Lue entre les lignes, la déclaration qu’il avait déjà faite il y a 15 jours lors du sommet de l’ASEAN à Manille, pourrait signaler un retour au pragmatisme, alors qu’au fil des années Washington n’a cessé de balancer entre « ouverture » mesurée et stratégie des sanctions n’ayant ni l’une ni l’autre produit le moindre résultat, en partie du fait de la propension de Pékin à protéger Pyongyang.

Pressions, sanctions et dialogue.

En 2013 une étude de la « Brookings Institution » intitulée « Facing the facts » prévoyait exactement les évolutions inquiétantes observées aujourd’hui. Après avoir anticipé que les progrès balistiques de Pyongyang mettraient à terme le territoire américain sous la menace d’une frappe et que le régime ne serait jamais disposé à abandonner ses projets nucléaires, il préconisait une double approche.

Suggérant l’augmentation radicale des pressions internationales (ce que nous constatons aujourd’hui avec le durcissement de Pékin), tout en se préparant à un accident interne du régime mis en difficultés par les sanctions, il conseillait de maintenir ouverts les canaux de dialogues avec la tête du régime.

Le raisonnement, empreint de réalisme, soulignait le fait que, dans un contexte où une action militaire revêtait des risques considérables, la seule option possible était d’accompagner les pressions par un dialogue, même si le régime répétait que l’arsenal nucléaire et balistique n’était pas négociable. Mieux valait des échanges, même difficiles et à l’issue incertaine, qu’une complète rupture des contacts.

La vertu des contacts parallèles.

Sous la surface de ses provocations, Pyongyang semble faire le même raisonnement.

En mai dernier, citant des sources anomymes, l’agence sud-coréenne Yonhap rendait compte que Madame Choe Sun-hui, directrice générale du bureau Amérique du Nord du ministère nord-coréen des Affaires étrangères, avait rencontré à Oslo – faisant suite à une autre réunion à Genève en novembre 2016 – Thomas Pickering, ancien secrétaire d’État adjoint et ancien Ambassadeur aux NU, Robert Heinhorn, qui fut conseiller spécial du Département d’État pour la prolifération nucléaire, aujourd’hui chercheur à la Brookings, l’amiral en retraite William Fallon en retraite, ancien chef des opérations du Pentagone et Suzanne Di Maggio, ancienne membre du PNUD et habituée des dialogues officieux avec l’Iran et la Corée du Nord.

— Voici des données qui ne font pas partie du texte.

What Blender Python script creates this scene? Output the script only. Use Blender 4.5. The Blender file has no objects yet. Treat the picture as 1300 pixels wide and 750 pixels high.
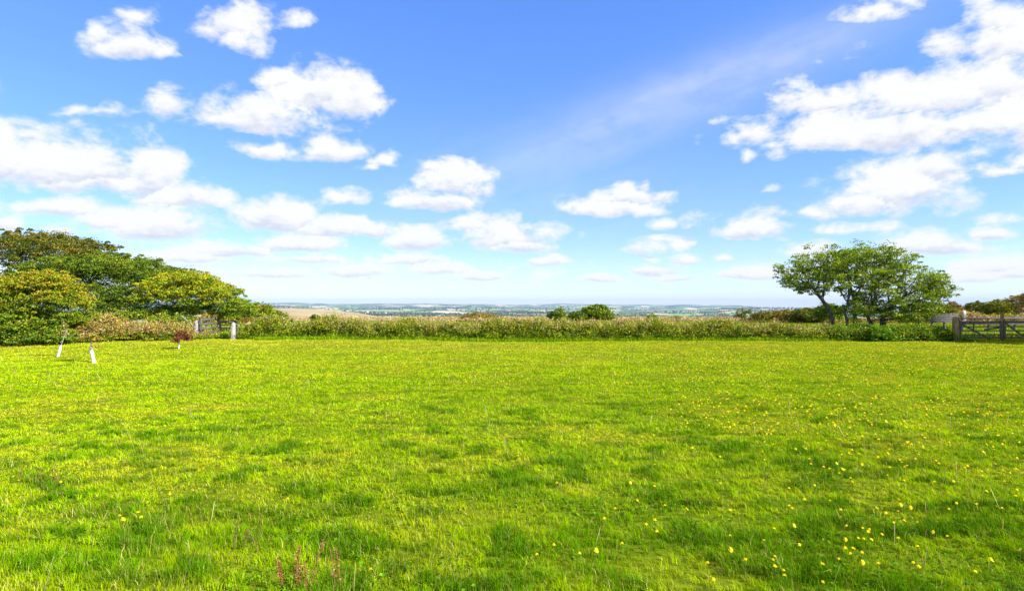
import bpy, math
import numpy as np
from mathutils import Vector

# ------------------------------------------------------------------ camera, sky, sun, exposure
scene = bpy.context.scene
COL = scene.collection
EYE = 1.72
F = 722.0
PITCH = math.atan(12.0 / F)
cam_d = bpy.data.cameras.new("camera")
cam_d.sensor_width = 36.0
cam_d.lens = 36.0 * F / 1300.0
cam_d.clip_start = 0.05
cam_d.clip_end = 120000.0
cam = bpy.data.objects.new("camera", cam_d)
COL.objects.link(cam)
cam.location = (0, 0, EYE)
cam.rotation_euler = (math.pi / 2 + PITCH, 0, 0)
scene.camera = cam

SUN_AZ = math.radians(116)     # clockwise from +Y (the view direction)
SUN_EL = math.radians(35)
world = bpy.data.worlds.new("World")
scene.world = world
world.use_nodes = True
wn, wl = world.node_tree.nodes, world.node_tree.links
wn.clear()
wo = wn.new("ShaderNodeOutputWorld")
bg = wn.new("ShaderNodeBackground")
sky = wn.new("ShaderNodeTexSky")
sky.sky_type = 'NISHITA'
sky.sun_disc = False
sky.sun_elevation = SUN_EL
sky.sun_rotation = SUN_AZ
sky.altitude = 100
sky.air_density = 1.0
sky.dust_density = 0.0
sky.ozone_density = 3.5
hs = wn.new("ShaderNodeHueSaturation")
hs.inputs['Saturation'].default_value = 1.62
hs.inputs['Hue'].default_value = 0.503
gm = wn.new("ShaderNodeGamma"); gm.inputs[1].default_value = 0.62
wl.new(sky.outputs[0], gm.inputs[0])
wl.new(gm.outputs[0], hs.inputs['Color'])
tn = wn.new("ShaderNodeMix"); tn.data_type = 'RGBA'; tn.blend_type = 'MULTIPLY'; tn.inputs[0].default_value = 1.0
tcw = wn.new("ShaderNodeTexCoord"); sxw = wn.new("ShaderNodeSeparateXYZ")
wl.new(tcw.outputs['Generated'], sxw.inputs[0])
crw = wn.new("ShaderNodeValToRGB")
crw.color_ramp.elements[0].position = 0.0; crw.color_ramp.elements[0].color = (1.42 / 2.2, 1.58 / 2.2, 2.0 / 2.2, 1)
crw.color_ramp.elements[1].position = 0.42; crw.color_ramp.elements[1].color = (2.15 / 2.2, 1.62 / 2.2, 2.12 / 2.2, 1)
wl.new(sxw.outputs[2], crw.inputs[0])
mw = wn.new("ShaderNodeVectorMath"); mw.operation = 'SCALE'; mw.inputs[3].default_value = 2.2
wl.new(crw.outputs[0], mw.inputs[0]); wl.new(mw.outputs[0], tn.inputs[7])
wl.new(hs.outputs[0], tn.inputs[6])
wl.new(tn.outputs[2], bg.inputs[0])
bg.inputs[1].default_value = 0.091
wl.new(bg.outputs[0], wo.inputs[0])

sd = bpy.data.lights.new("sun", 'SUN')
sd.energy = 5.0
sd.angle = math.radians(0.5)
sd.color = (1.0, 0.95, 0.86)
so = bpy.data.objects.new("sun", sd)
COL.objects.link(so)
tosun = Vector((math.sin(SUN_AZ) * math.cos(SUN_EL), math.cos(SUN_AZ) * math.cos(SUN_EL), math.sin(SUN_EL)))
so.rotation_euler = tosun.to_track_quat('Z', 'Y').to_euler()
so.location = (30, -20, 40)

vs = scene.view_settings
vs.view_transform = 'Standard'
vs.look = 'None'
vs.exposure = 1.3
vs.gamma = 1.0
vs.use_curve_mapping = False
scene.cycles.max_bounces = 6
scene.cycles.diffuse_bounces = 3
scene.cycles.transmission_bounces = 4
scene.cycles.transparent_max_bounces = 8
scene.cycles.volume_bounces = 0
CLOUD_WHITE = 1.03 / 2 ** 1.3

# ------------------------------------------------------------------ helpers
def tag(o, label=None, cat=None, group=None, kind=None):
    if label: o["label"] = label
    if cat: o["category"] = cat
    if group: o["group"] = group
    if kind: o["kind"] = kind
    return o

def empty(name, loc, label, cat, group=None):
    o = bpy.data.objects.new(name, None)
    o.empty_display_size = 0.3
    COL.objects.link(o)
    o.location = loc
    tag(o, label, cat, group)
    return o

def build(name, V, Fc, mats, parent=None, cols=None, base=None, smooth=False, attrs=None, midx=None):
    """one mesh object from arrays; V in world space, stored relative to its parent / base point"""
    V = np.asarray(V, dtype=np.float32)
    Fc = np.asarray(Fc, dtype=np.int32)
    if parent is not None: off = np.array(parent.location, dtype=np.float32)
    elif base is not None: off = np.array(base, dtype=np.float32)
    else: off = np.zeros(3, dtype=np.float32)
    m = bpy.data.meshes.new(name)
    n, k = Fc.shape
    m.vertices.add(len(V)); m.vertices.foreach_set("co", (V - off).ravel())
    m.loops.add(n * k); m.loops.foreach_set("vertex_index", Fc.ravel())
    m.polygons.add(n); m.polygons.foreach_set("loop_start", np.arange(0, n * k, k, dtype=np.int32))
    m.polygons.foreach_set("loop_total", np.full(n, k, dtype=np.int32))
    if not isinstance(mats, (list, tuple)): mats = [mats]
    for mt in mats: m.materials.append(mt)
    if midx is not None: m.polygons.foreach_set("material_index", np.asarray(midx, dtype=np.int32))
    if cols is not None:
        a = m.attributes.new("Col", 'FLOAT_COLOR', 'POINT')
        c4 = np.ones((len(V), 4), dtype=np.float32); c4[:, :3] = cols
        a.data.foreach_set("color", c4.ravel())
    for nm, arr in (attrs or {}).items():
        a = m.attributes.new(nm, 'FLOAT', 'POINT')
        a.data.foreach_set("value", np.asarray(arr, dtype=np.float32))
    m.update(calc_edges=True)
    if smooth: m.polygons.foreach_set("use_smooth", np.ones(n, dtype=bool))
    o = bpy.data.objects.new(name, m)
    COL.objects.link(o)
    if parent is not None: o.parent = parent
    elif base is not None: o.location = base
    return o

def clone(src, loc, label=None, rotz=0.0, scale=1.0):
    c = src.copy(); COL.objects.link(c)
    c.location = loc; c.rotation_euler = (0, 0, rotz); c.scale = (scale,) * 3
    if label: c["label"] = label
    for ch in src.children:
        d = ch.copy(); COL.objects.link(d); d.parent = c
    return c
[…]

S’adressant à la presse à l’aéroport de Pékin le 9 mai dernier, Choe avait déclaré que Pyongyang serait disposé à dialoguer « sous certaines conditions précises. »

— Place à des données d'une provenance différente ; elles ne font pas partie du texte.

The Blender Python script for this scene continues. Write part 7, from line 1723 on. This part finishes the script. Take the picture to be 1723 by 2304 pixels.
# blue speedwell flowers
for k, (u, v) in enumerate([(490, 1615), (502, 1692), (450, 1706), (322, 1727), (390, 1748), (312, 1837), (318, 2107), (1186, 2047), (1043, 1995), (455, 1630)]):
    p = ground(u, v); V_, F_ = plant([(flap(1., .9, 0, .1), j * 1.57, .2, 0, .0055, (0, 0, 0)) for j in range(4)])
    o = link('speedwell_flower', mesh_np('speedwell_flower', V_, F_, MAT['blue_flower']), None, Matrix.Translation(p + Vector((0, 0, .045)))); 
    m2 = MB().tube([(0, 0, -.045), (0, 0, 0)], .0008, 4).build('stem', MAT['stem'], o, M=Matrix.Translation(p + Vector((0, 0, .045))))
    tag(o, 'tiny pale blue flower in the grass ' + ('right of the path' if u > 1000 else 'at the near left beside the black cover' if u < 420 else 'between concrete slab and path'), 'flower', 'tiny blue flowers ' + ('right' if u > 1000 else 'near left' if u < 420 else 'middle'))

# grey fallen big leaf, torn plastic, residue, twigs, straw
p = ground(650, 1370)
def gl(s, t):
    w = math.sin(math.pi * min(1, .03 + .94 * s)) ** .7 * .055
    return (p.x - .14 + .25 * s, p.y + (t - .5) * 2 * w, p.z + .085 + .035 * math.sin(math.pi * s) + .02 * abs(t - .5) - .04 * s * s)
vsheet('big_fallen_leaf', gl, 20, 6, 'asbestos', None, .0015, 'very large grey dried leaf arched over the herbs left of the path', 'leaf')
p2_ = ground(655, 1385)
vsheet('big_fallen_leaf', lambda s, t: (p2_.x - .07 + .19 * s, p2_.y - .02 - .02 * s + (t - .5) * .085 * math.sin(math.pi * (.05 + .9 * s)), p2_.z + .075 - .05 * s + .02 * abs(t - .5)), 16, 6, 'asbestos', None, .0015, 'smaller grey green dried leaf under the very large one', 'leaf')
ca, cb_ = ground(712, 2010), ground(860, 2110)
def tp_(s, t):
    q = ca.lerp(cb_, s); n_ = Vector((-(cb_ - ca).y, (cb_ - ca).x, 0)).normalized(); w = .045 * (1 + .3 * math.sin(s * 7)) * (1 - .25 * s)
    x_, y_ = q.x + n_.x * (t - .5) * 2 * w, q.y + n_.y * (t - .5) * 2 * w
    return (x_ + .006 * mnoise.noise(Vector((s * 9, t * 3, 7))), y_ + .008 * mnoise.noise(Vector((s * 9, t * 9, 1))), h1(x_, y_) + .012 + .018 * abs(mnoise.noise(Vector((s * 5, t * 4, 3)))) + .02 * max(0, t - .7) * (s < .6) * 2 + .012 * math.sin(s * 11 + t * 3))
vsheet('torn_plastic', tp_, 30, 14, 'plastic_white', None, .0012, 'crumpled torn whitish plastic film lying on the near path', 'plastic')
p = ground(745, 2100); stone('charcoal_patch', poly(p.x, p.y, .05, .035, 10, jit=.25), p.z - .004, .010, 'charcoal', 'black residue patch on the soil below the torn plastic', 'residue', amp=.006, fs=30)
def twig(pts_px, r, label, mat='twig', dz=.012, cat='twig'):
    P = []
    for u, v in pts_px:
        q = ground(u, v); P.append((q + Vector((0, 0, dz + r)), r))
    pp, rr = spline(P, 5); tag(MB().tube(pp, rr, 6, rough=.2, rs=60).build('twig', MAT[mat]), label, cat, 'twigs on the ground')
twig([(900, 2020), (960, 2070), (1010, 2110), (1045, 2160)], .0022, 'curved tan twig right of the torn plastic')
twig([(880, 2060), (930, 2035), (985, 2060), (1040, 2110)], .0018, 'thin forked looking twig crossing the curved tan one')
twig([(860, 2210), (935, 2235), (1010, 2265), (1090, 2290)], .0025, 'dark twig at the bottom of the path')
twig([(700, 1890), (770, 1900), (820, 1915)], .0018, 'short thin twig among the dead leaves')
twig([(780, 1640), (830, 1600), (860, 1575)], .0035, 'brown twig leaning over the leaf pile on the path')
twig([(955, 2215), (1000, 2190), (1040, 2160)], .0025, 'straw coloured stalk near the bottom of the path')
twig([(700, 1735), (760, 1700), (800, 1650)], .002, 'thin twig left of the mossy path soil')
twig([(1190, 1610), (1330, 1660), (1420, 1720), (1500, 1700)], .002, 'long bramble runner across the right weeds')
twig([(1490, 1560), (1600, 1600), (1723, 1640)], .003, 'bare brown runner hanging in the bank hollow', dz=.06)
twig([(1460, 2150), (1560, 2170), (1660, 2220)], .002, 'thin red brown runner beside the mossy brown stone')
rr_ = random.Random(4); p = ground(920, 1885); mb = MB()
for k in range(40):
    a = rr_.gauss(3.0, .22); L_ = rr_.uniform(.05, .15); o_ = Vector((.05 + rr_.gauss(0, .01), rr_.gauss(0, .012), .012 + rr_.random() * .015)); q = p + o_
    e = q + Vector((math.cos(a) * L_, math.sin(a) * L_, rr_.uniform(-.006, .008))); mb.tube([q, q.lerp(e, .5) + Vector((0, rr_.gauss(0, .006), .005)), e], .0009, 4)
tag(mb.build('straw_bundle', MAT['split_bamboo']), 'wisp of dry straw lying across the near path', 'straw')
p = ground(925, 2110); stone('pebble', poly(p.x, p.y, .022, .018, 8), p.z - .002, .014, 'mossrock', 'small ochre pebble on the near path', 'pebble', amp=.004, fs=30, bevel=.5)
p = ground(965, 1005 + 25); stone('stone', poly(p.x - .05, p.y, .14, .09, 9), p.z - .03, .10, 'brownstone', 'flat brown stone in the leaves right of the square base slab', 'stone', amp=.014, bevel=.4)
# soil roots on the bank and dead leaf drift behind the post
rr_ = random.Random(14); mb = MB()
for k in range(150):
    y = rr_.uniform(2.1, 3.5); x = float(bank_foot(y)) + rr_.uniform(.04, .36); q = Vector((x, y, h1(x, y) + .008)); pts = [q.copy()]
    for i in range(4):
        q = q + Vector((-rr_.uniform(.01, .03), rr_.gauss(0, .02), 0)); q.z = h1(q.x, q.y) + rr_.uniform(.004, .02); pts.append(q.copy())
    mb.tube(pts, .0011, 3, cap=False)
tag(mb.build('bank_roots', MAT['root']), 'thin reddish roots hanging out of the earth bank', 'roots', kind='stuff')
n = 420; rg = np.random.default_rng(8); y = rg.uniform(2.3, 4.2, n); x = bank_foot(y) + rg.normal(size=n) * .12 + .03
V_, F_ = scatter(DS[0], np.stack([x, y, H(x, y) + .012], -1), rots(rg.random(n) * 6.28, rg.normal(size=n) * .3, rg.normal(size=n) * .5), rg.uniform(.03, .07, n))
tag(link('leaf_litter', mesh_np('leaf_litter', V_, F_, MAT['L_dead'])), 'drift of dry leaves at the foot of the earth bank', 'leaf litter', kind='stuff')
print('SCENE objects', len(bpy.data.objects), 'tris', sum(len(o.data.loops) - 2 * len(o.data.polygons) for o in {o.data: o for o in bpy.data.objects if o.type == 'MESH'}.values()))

Au même moment, D. Trump affirmait qu’il « serait honoré » de rencontrer Kim Jong-un. Il changea de ton un mois plus tard suite au décès, le 19 juin 2017, du jeune Otto Warmbier 22 ans, condamné par Pyongyang à 15 ans de prison sous une fausse accusation d’incitation à la sédition, puis libéré 17 mois plus tard, dans un état comateux, quelques semaines avant sa mort.

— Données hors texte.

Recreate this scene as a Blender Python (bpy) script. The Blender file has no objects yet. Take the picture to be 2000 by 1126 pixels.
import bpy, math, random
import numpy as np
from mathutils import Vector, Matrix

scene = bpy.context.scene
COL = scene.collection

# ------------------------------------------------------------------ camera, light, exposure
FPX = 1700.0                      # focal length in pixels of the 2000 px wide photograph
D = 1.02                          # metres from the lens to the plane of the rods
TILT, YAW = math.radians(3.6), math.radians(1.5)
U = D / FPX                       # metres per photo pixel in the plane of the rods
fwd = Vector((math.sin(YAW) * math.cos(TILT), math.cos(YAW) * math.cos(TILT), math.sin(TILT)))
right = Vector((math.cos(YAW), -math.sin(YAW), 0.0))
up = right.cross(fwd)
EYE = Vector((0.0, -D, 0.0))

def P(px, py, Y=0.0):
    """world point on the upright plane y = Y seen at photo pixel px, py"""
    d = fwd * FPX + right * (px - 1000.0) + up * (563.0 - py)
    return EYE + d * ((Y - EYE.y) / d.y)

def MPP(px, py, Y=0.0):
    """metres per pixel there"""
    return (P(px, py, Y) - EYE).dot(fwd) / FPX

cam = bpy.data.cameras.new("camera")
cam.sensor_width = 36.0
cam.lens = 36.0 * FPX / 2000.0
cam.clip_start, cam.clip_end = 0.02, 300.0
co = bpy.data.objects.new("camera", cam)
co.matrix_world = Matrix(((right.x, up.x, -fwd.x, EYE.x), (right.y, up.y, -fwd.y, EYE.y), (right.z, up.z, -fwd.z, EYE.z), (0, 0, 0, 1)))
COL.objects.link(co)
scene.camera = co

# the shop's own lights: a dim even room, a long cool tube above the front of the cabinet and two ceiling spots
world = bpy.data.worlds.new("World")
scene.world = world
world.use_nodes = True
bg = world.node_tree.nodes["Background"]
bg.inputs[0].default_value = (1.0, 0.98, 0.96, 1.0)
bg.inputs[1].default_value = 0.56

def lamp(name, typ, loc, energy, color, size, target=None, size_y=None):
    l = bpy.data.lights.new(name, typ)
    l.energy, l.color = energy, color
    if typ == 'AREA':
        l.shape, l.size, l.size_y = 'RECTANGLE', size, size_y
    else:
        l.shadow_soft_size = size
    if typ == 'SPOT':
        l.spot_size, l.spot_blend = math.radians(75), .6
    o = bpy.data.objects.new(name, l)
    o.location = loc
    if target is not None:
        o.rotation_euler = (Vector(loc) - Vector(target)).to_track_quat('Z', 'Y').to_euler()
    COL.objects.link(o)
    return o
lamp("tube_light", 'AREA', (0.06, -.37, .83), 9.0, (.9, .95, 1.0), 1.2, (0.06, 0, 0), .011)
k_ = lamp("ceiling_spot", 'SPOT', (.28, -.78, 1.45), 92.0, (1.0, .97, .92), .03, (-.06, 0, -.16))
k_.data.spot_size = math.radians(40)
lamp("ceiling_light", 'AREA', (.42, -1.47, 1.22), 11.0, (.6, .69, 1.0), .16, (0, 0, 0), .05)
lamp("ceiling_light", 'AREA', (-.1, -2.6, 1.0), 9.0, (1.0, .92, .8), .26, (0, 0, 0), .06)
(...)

Au-delà des avalanches de menaces croisées entre Pyongyang et Washington et en dépit des accidents de parcours, du tragique décès de Warmier et de l’extrême suceptibilité de Pékin, c’est bien cette dynamique à deux faces des sanctions considérablement durcies et du dialogue que Tillerson tente de maintenir à flots et d’exploiter.

Note(s) :

[1Liste des résolutions et sanctions imposées à la Corée du Nord et cautionnées par la Chine depuis 2006 : 1695 (juillet 2006, test balistique) 1718 (14 octobre 2006, après le 1er test nucléaire), 1874 (12 juin 2009, 2e test), 2094 (mars 2013, 3e test), 2270 (mars 2016, 4e test), 2321 (novembre 2016, 5e test), 2371 (août 2017, après 2 tests missiles intercontinentaux en juillet)

[2Signé en septembre 1961, 4 mois après le coup d’État du général Park à Séoul, entre Zhou Enlai alors premier ministre de Mao et Kim Il-sung. Prônant la coopération pacifique en matières culturelle, économique et sociale, il comporte une clause de soutien réciproque en cas d’agression d’un pays ou d’une coalition de pays tiers.

Valide pour 20 ans, il a été renouvelé en 1981 et en 2001, ce qui en théorie le rend opérationnel jusqu’en 2021. Pour autant, alors que le 11 août Wang Yi considérait publiquement que les sanctions contre Pyongyang étaient justifiées à la suite des 2 tests intercontinentaux, un éditorial en Anglais du Global Times, prévenait Kim Jung-un que la Chine ne volerait pas au secours de la Corée du Nord si elle agressait les États-Unis.